The ‘Music Room’ to the rear of the site functions as the restaurant’s Private Dining room. Brightly coloured vinyl covers of South American musicians with eye-catching vintage graphics are displayed on shelves.

These adorn the full length and height of the right hand wall of the room, creating a vibrant bohemian feeling to the space, evoked further by the bright royal blue painted back wall.

A playful injection to the interior is the revolving selection of artworks displayed throughout the restaurant by some of Peru’s best artist, making it an ever-changing gallery space as well as a restaurant.
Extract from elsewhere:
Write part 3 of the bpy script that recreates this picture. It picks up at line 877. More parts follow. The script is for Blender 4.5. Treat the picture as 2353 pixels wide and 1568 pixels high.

Whilst adding an element of vibrancy and interest, the changing artworks add an authentic Peruvian touch to the space.

Although it’s a great spot to have lunch (you feel like you really are experiencing true Peruvian culture being served by a strong accented all Peruvian team of waiters and waitresses), the restaurant really comes to life at night, when it drawers in the bustles of crowds of creatives, foodies and Peruvians that spill into all areas of the restaurant until it is overflowing.

The rich sounds, smells and the flavours of the food, and the warm textural materials and colours in the interior create an appetising and tantalising appeal that will draw you back again and again.

Most design elements and implementation of materials within the space work successfully in eluding to the Peruvian Andes, but there is a lot going on and in areas it feels a bit as though a number of different colours, finishes and materials have been thrown together in a bit of a haphazard way where possibly expressing one or two materials more fully may have felt more honest and true to the concept.